Now, ten years later, one of us has severe back problems and can no longer attend meetings.  Another has left the Order, and as for me, well I am certainly NOT a perfect Carmelite.

A wise Franciscan priest, now deceased, once counseled me:  A vocation is the work of a lifetime.  You will always fail at times.  Don’t become discouraged.

My friend left because she felt she was not living up to her Promise.  I stay because I keep believing that tomorrow I will do better. 

My “wedding” was ten years ago, and today I live as in a marriage, with good times and bad.  Ups and downs.  Outpourings of love and faithfulness and periods of lukewarmness where prayers and promises get overwhelmed by the sheer demands of daily life.
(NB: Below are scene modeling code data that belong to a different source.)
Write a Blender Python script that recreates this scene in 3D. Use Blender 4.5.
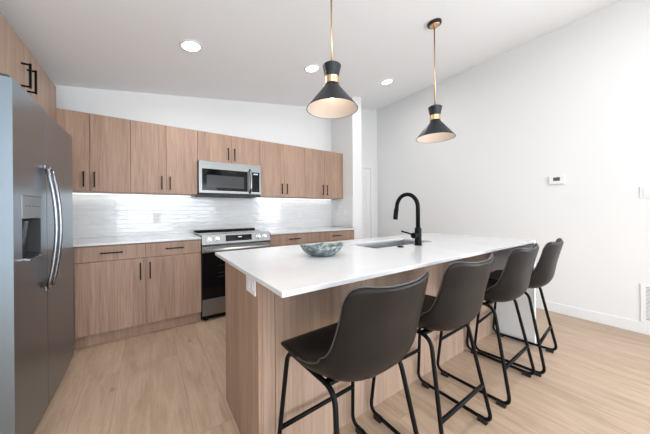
import bpy, bmesh, math, random
from mathutils import Vector, Matrix
random.seed(7)
R = math.radians
sc = bpy.context.scene
col = sc.collection
for o in list(bpy.data.objects): bpy.data.objects.remove(o)

# ---------------------------------------------------------------- camera
FPX, CX, CY, YAW, ROLL, CAMH = 251.8, 322.25, 211.75, 34.5, -0.457, 1.154
cd = bpy.data.cameras.new('camera'); cam = bpy.data.objects.new('camera', cd); col.objects.link(cam)
cd.sensor_fit = 'HORIZONTAL'; cd.sensor_width = 36; cd.lens = FPX / 650 * 36
cd.shift_x = (325 - CX) / 650; cd.shift_y = -(217 - CY) / 650
cd.clip_start = 0.05; cd.clip_end = 200
_y, _r = R(YAW), R(ROLL)
F = Vector((math.sin(_y), math.cos(_y), 0)); R0 = Vector((math.cos(_y), -math.sin(_y), 0)); U0 = Vector((0, 0, 1))
RV = R0 * math.cos(_r) + U0 * math.sin(_r); UV = -R0 * math.sin(_r) + U0 * math.cos(_r)
m = Matrix((RV, UV, -F)).transposed().to_4x4(); m.translation = (0, 0, CAMH)
cam.matrix_world = m
sc.camera = cam

# ---------------------------------------------------------------- world, exposure, daylight and fill
w = bpy.data.worlds.new('world'); sc.world = w; w.use_nodes = True
w.node_tree.nodes['Background'].inputs[0].default_value = (0.86, 0.93, 1.0, 1)
w.node_tree.nodes['Background'].inputs[1].default_value = 1.0
vs = sc.view_settings
vs.view_transform = 'Standard'; vs.look = 'None'; vs.gamma = 1; vs.use_curve_mapping = False
vs.exposure = 0.36

def area(name, loc, target, sx, sy, power, color=(1, 1, 1), shape='RECTANGLE', spread=180):
    l = bpy.data.lights.new(name, 'AREA'); l.shape = shape; l.size = sx
    if shape == 'RECTANGLE': l.size_y = sy
    l.energy = power; l.color = color; l.spread = R(spread)
    o = bpy.data.objects.new(name, l); col.objects.link(o)
    o.location = loc
    d = (Vector(target) - Vector(loc)).normalized()
    o.rotation_euler = d.to_track_quat('-Z', 'Y').to_euler()
    return o

# daylight through the glazed opening behind the viewer, plus an added side fill
area('daylight_rear', (0.6, -3.62, 1.25), (0.4, 0, 2.7), 3.1, 2.1, 118, (0.87, 0.945, 1.0))
area('side_fill', (3.85, -1.95, 1.4), (0, -1.95, 1.4), 2.2, 1.6, 95, (0.87, 0.945, 1.0))  # added fill from the right; no window is known there

# ---------------------------------------------------------------- materials
def mat(name, base=(0.8, 0.8, 0.8), rough=0.5, metal=0.0, coat=0.0, spec=0.5, emit=None, estr=0.0):
    mt = bpy.data.materials.new(name); mt.use_nodes = True
    b = mt.node_tree.nodes['Principled BSDF']
    b.inputs['Base Color'].default_value = (*base, 1); b.inputs['Roughness'].default_value = rough
    b.inputs['Metallic'].default_value = metal; b.inputs['Coat Weight'].default_value = coat
    b.inputs['Specular IOR Level'].default_value = spec
    if emit: b.inputs['Emission Color'].default_value = (*emit, 1); b.inputs['Emission Strength'].default_value = estr
    return mt
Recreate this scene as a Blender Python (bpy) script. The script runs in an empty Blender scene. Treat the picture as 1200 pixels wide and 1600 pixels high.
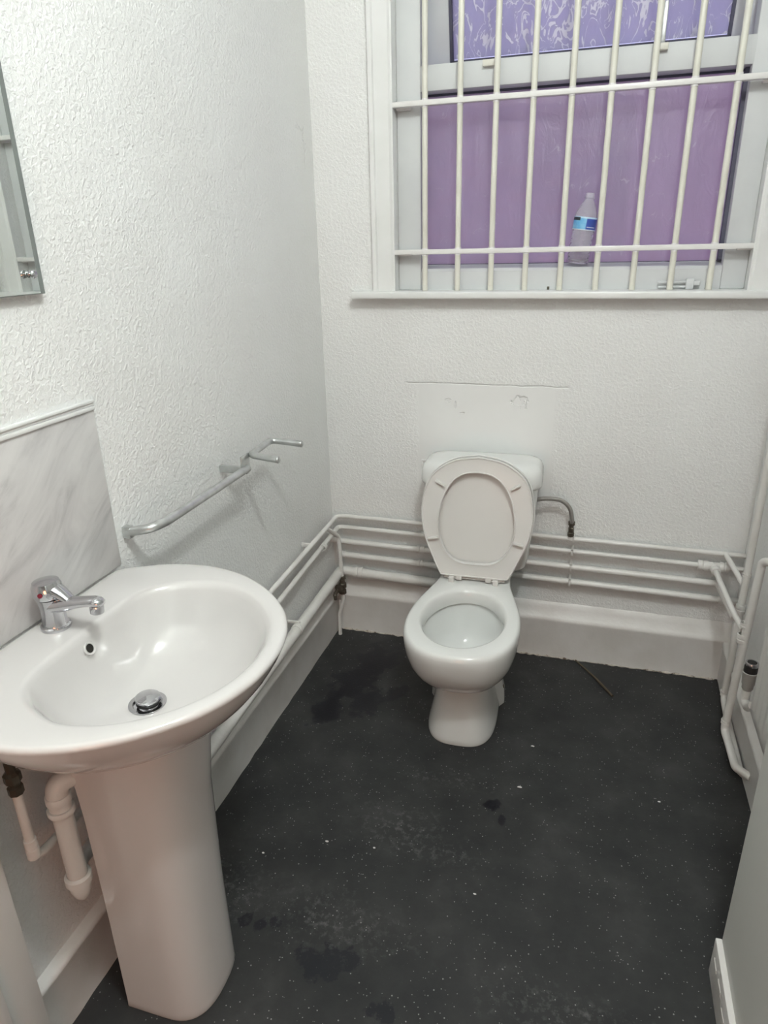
import bpy, bmesh, math, random
from math import sin, cos, pi, radians, sqrt, atan2
from mathutils import Vector, Matrix, Quaternion
random.seed(7)
S = bpy.context.scene
COL = S.collection

# ---------------------------------------------------------------- camera
# metres; x right along the window wall, y towards the window wall (y=0), z up
cam_d = bpy.data.cameras.new('camera')
cam = bpy.data.objects.new('camera', cam_d); COL.objects.link(cam)
RC = [(0.95827987, 0.28493769, -0.02258772), (0.08440646, -0.35759681, -0.9300538), (-0.27308468, 0.88934529, -0.3667284)]
m = Matrix((RC[0], tuple(-v for v in RC[1]), tuple(-v for v in RC[2]))).transposed().to_4x4()
m.translation = Vector((0.90863969, -2.28432379, 1.45))
cam.matrix_world = m
cam_d.sensor_fit = 'VERTICAL'; cam_d.sensor_height = 36.0
cam_d.lens = 1075.952 / 1600 * 36.0
cam_d.clip_start = 0.02
S.camera = cam

# ---------------------------------------------------------------- world, lights, exposure
W = bpy.data.worlds.new('world'); S.world = W; W.use_nodes = True
bg = W.node_tree.nodes['Background']
bg.inputs[0].default_value = (0.60, 0.60, 0.90, 1)
bg.inputs[1].default_value = 1.25

def area_light(name, loc, size, power, color, rot=(0, 0, 0), shape='DISK'):
    l = bpy.data.lights.new(name, 'AREA'); l.shape = shape; l.size = size; l.energy = power; l.color = color
    o = bpy.data.objects.new(name, l); COL.objects.link(o); o.location = loc; o.rotation_euler = rot
    return o
def bulb(name, loc, radius, power, color):
    l = bpy.data.lights.new(name, 'POINT'); l.shadow_soft_size = radius; l.energy = power; l.color = color
    o = bpy.data.objects.new(name, l); COL.objects.link(o); o.location = loc
    return o
bulb('ceiling_lamp_light', (1.13, -2.02, 2.74), 0.055, 50.0, (0.97, 1.0, 0.985))
area_light('warm_hallway_fill', (0.80, -3.05, 0.70), 0.6, 4.4, (1.0, 0.42, 0.23), (radians(84), 0, radians(14)))  # low warm fill added beyond the doorway, its source is unseen

S.view_settings.view_transform = 'Standard'
S.view_settings.look = 'None'
S.view_settings.gamma = 1.0
S.view_settings.use_curve_mapping = False
S.view_settings.exposure = 0.0

# ---------------------------------------------------------------- helpers
def link(name, me, mat=None, parent=None):
    o = bpy.data.objects.new(name, me); COL.objects.link(o)
    if mat and not me.materials: me.materials.append(mat)
    if parent: o.parent = parent
    return o

def finish(me, ang=35):
    me.shade_smooth()
    me.set_sharp_from_angle(angle=radians(ang))
    return me

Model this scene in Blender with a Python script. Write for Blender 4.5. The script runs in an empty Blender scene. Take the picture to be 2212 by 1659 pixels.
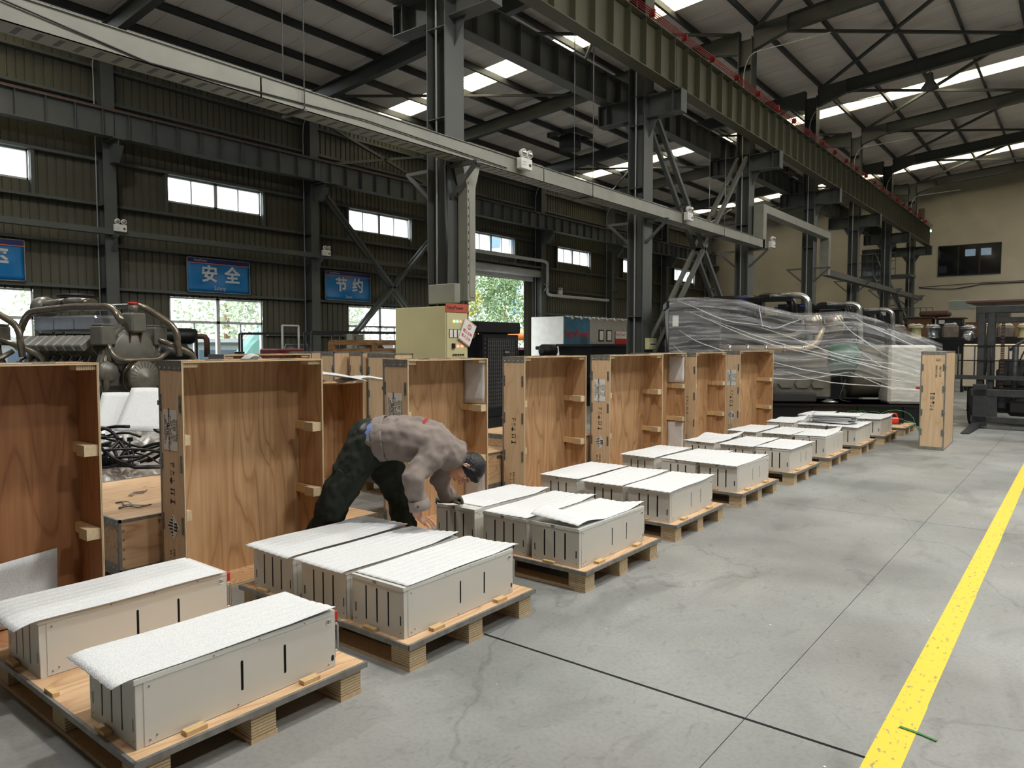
import bpy, math, random
from mathutils import Vector, Matrix
R = math.radians
SC = bpy.context.scene
COL = SC.collection
random.seed(7)

# ---------------------------------------------------------------- camera, world, lights, exposure
cam = bpy.data.cameras.new('camera'); camo = bpy.data.objects.new('camera', cam); COL.objects.link(camo)
cam.sensor_width = 36; cam.lens = 1570/2212*36; cam.clip_end = 300; cam.clip_start = .05
camo.location = (0, 0, 1.6); camo.rotation_euler = (R(90-3.0808), 0, R(38.3515)); SC.camera = camo
vs = SC.view_settings; vs.view_transform = 'Standard'; vs.look = 'None'; vs.exposure = 0.0; vs.gamma = 1.0; vs.use_curve_mapping = False
W = bpy.data.worlds.new('overcast_sky'); SC.world = W; W.use_nodes = True
nt = W.node_tree; bg = nt.nodes['Background']
tc = nt.nodes.new('ShaderNodeTexCoord'); sp = nt.nodes.new('ShaderNodeSeparateXYZ'); cr = nt.nodes.new('ShaderNodeValToRGB')
cr.color_ramp.elements[0].position = .45; cr.color_ramp.elements[0].color = (.75, .8, .82, 1)
cr.color_ramp.elements[1].position = .7; cr.color_ramp.elements[1].color = (.95, .98, 1, 1)
mp = nt.nodes.new('ShaderNodeMath'); mp.operation = 'MULTIPLY_ADD'; mp.inputs[1].default_value = .5; mp.inputs[2].default_value = .5
nt.links.new(tc.outputs['Generated'], sp.inputs[0]); nt.links.new(sp.outputs[2], mp.inputs[0]); nt.links.new(mp.outputs[0], cr.inputs[0])
nt.links.new(cr.outputs[0], bg.inputs[0]); bg.inputs[1].default_value = 8.5
def lamp(name, loc, power, size, col=(1, .95, .88), target=None, spread=180):
    l = bpy.data.lights.new(name, 'AREA'); l.shape = 'DISK'; l.size = size; l.energy = power; l.color = col; l.spread = R(spread)
    o = bpy.data.objects.new(name, l); COL.objects.link(o); o.location = loc
    d = Vector(target)-Vector(loc) if target else Vector((0, 0, -1))
    o.rotation_euler = d.to_track_quat('-Z', 'Y').to_euler()
    return o
# high-bay lamps hung under the roof of the bay right of the frame, and one in the store bay
HB = [((-1.5, 3.8, 8.7), 385), ((.6, 9.6, 8.7), 315), ((.8, 15.5, 8.8), 300), ((1.2, 22, 8.8), 260), ((5, 3.4, 8.9), 270), ((5, 9.6, 8.9), 260), ((5, 16, 8.9), 260), ((2.6, 31, 9), 330), ((2.6, 40, 9), 420), ((1.5, .6, 8.8), 130)]
for p_, w_ in HB: lamp('high_bay_light', p_, w_, .55, col=(1, .985, .96), target=(p_[0]-.6, p_[1], 0))
for p_, w_ in (((-9, .6, 8.6), 260), ((-13.5, 4.2, 8.7), 260)): lamp('high_bay_light', p_, w_, .6, col=(1, .985, .96))

# ---------------------------------------------------------------- materials
def s2l(c):
    c /= 255
    return c/12.92 if c <= .04045 else ((c+.055)/1.055)**2.4
def S(r, g, b): return (s2l(r), s2l(g), s2l(b), 1)
def newmat(name):
    m = bpy.data.materials.new(name); m.use_nodes = True
    n = m.node_tree.nodes; return m, n, m.node_tree.links, n['Principled BSDF']
def vary(m, n, l, b, c1, c2, scale=4, sv=(1, 1, 1), detail=4, rough=None, bump=0, bscale=None, dist=0):
    t = n.new('ShaderNodeTexCoord'); mp = n.new('ShaderNodeMapping'); mp.inputs['Scale'].default_value = sv
    nz = n.new('ShaderNodeTexNoise'); nz.inputs['Scale'].default_value = scale; nz.inputs['Detail'].default_value = detail; nz.inputs['Distortion'].default_value = dist
    r = n.new('ShaderNodeValToRGB'); r.color_ramp.elements[0].position = .3; r.color_ramp.elements[1].position = .7
    r.color_ramp.elements[0].color = c1; r.color_ramp.elements[1].color = c2
    l.new(t.outputs['Object'], mp.inputs[0]); l.new(mp.outputs[0], nz.inputs[0]); l.new(nz.outputs[0], r.inputs[0]); l.new(r.outputs[0], b.inputs['Base Color'])
    if bump:
        bn = n.new('ShaderNodeBump'); bn.inputs['Strength'].default_value = bump; bn.inputs['Distance'].default_value = .01
        n2 = n.new('ShaderNodeTexNoise'); n2.inputs['Scale'].default_value = bscale or scale*6; l.new(mp.outputs[0], n2.inputs[0])
        l.new(n2.outputs[0], bn.inputs['Height']); l.new(bn.outputs[0], b.inputs['Normal'])
    return r, mp, t
def mat(name, c, rough=.6, metal=0, c2=None, scale=4, sv=(1, 1, 1), bump=0, bscale=None, emit=None, es=1, spec=.5, dist=0):
    m, n, l, b = newmat(name)
    b.inputs['Roughness'].default_value = rough; b.inputs['Metallic'].default_value = metal; b.inputs['Specular IOR Level'].default_value = spec
    if c2 is None: c2 = tuple(x*.86 for x in c[:3])+(1,)
    vary(m, n, l, b, c, c2, scale, sv, bump=bump, bscale=bscale, dist=dist)
    if emit: b.inputs['Emission Color'].default_value = emit; b.inputs['Emission Strength'].default_value = es
    return m
def plymat(name, c1, c2, cd, axis=2, k=1.0):
    """plywood veneer: long cathedral grain along the given object axis"""
    m, n, l, b = newmat(name); b.inputs['Roughness'].default_value = .55
    t = n.new('ShaderNodeTexCoord'); mp = n.new('ShaderNodeMapping'); sc = [3.2*k]*3; sc[axis] = .55*k; mp.inputs['Scale'].default_value = sc
    oi = n.new('ShaderNodeObjectInfo'); ad = n.new('ShaderNodeVectorMath'); ad.operation = 'ADD'; ml = n.new('ShaderNodeMath'); ml.operation = 'MULTIPLY'; ml.inputs[1].default_value = 37
    l.new(oi.outputs['Random'], ml.inputs[0]); l.new(t.outputs['Object'], mp.inputs[0]); l.new(mp.outputs[0], ad.inputs[0]); l.new(ml.outputs[0], ad.inputs[1])
    nz = n.new('ShaderNodeTexNoise'); nz.inputs['Scale'].default_value = 1.1; nz.inputs['Detail'].default_value = 1.5; l.new(ad.outputs[0], nz.inputs[0])
    w = n.new('ShaderNodeMath'); w.operation = 'MULTIPLY'; w.inputs[1].default_value = 11; l.new(nz.outputs[0], w.inputs[0])
    sn = n.new('ShaderNodeMath'); sn.operation = 'PINGPONG'; sn.inputs[1].default_value = .5; l.new(w.outputs[0], sn.inputs[0])
    r = n.new('ShaderNodeValToRGB'); e = r.color_ramp.elements; e[0].position = .0; e[0].color = cd; e[1].position = .5; e[1].color = c1
    e2 = e.new(.12); e2.color = tuple(.5*(x+y) for x, y in zip(c1, c2)); l.new(sn.outputs[0], r.inputs[0])
    f = n.new('ShaderNodeTexNoise'); f.inputs['Scale'].default_value = 22; f.inputs['Detail'].default_value = 3
    m2 = n.new('ShaderNodeMapping'); s2 = [2.0]*3; s2[axis] = .06; m2.inputs['Scale'].default_value = s2; l.new(t.outputs['Object'], m2.inputs[0]); l.new(m2.outputs[0], f.inputs[0])
    mx = n.new('ShaderNodeMix'); mx.data_type = 'RGBA'; mx.inputs['B'].default_value = c2; l.new(r.outputs[0], mx.inputs['A'])
    fr = n.new('ShaderNodeMapRange'); fr.inputs[1].default_value = .4; fr.inputs[2].default_value = .72; l.new(f.outputs[0], fr.inputs[0]); l.new(fr.outputs[0], mx.inputs['Factor'])
    l.new(mx.outputs['Result'], b.inputs['Base Color'])
    return m
def edgemat(name, axis=2, period=.0062, ca=S(216, 194, 156), cb=S(150, 118, 80)):
    """ply edge grain: thin layers stacked along an object axis"""
    m, n, l, b = newmat(name); b.inputs['Roughness'].default_value = .75
    t = n.new('ShaderNodeTexCoord'); s = n.new('ShaderNodeSeparateXYZ'); l.new(t.outputs['Object'], s.inputs[0])
    nz = n.new('ShaderNodeTexNoise'); nz.inputs['Scale'].default_value = 9; l.new(t.outputs['Object'], nz.inputs[0])
    a = n.new('ShaderNodeMath'); a.operation = 'MULTIPLY_ADD'; a.inputs[1].default_value = .006; l.new(nz.outputs[0], a.inputs[0]); l.new(s.outputs[axis], a.inputs[2])
    p = n.new('ShaderNodeMath'); p.operation = 'PINGPONG'; p.inputs[1].default_value = period; l.new(a.outputs[0], p.inputs[0])
    r = n.new('ShaderNodeValToRGB'); r.color_ramp.elements[0].position = 0; r.color_ramp.elements[1].position = 1
    mr = n.new('ShaderNodeMapRange'); mr.inputs[2].default_value = period; l.new(p.outputs[0], mr.inputs[0]); l.new(mr.outputs[0], r.inputs[0])
    e = r.color_ramp.elements; e[0].color = cb; e[1].color = ca; x = e.new(.18); x.color = cb; y = e.new(.3); y.color = ca
    n2 = n.new('ShaderNodeTexNoise'); n2.inputs['Scale'].default_value = 60; l.new(t.outputs['Object'], n2.inputs[0])
    mx = n.new('ShaderNodeMix'); mx.data_type = 'RGBA'; mx.blend_type = 'MULTIPLY'; mx.inputs['Factor'].default_value = .35; l.new(r.outputs[0], mx.inputs['A']); l.new(n2.outputs[0], mx.inputs['B'])
    l.new(mx.outputs['Result'], b.inputs['Base Color'])
    return m
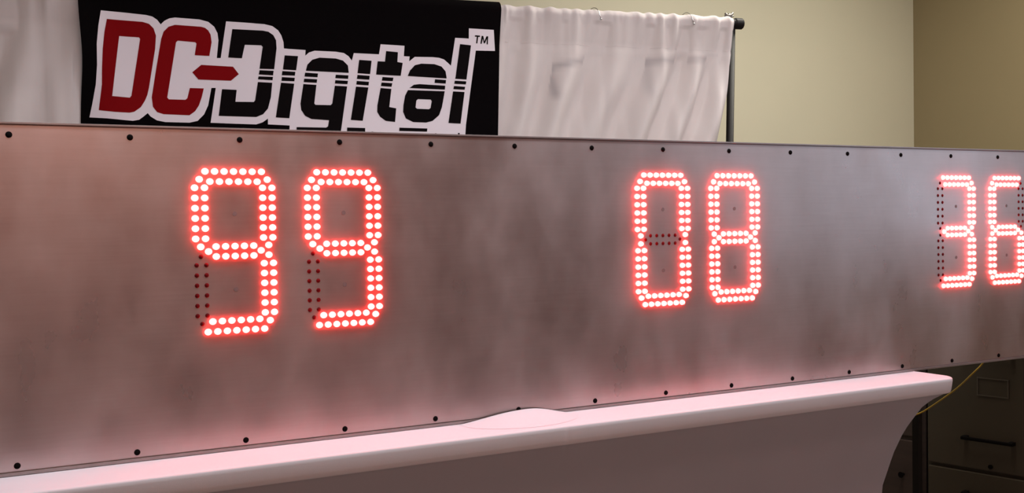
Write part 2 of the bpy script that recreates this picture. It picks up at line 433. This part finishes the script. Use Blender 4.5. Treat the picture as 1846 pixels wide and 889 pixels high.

But always there is the desire to remain faithful, to keep promises, to begin again, to seek refuge and forgiveness in the Merciful Heart of the Divine Spouse who somehow never gives up on me.

I am grateful for my 16 years in Carmel, and especially for my tenth anniversary today.

A vocation to a secular order is a great gift.  Many Catholics are not aware of this possibility for them — to belong to a secular (third) order.

I plan to write more about this topic in the future, with the hope that others will consider one of the many secular orders in the Church.  They all offer a beautiful path to holiness, and a unique way to serve others.

Meanwhile, I give thanks to the Triune God Who has taken me this far, my Beloved Three in One Who chose this day as a feast for me too.

Jesus came to be flesh like me,                                
The Father’s gaze trusting the Virgin
While the Spirit overshadowed her.
Most Holy Trinity, I love You so!

Queen, Beauty of Carmel, pray for us!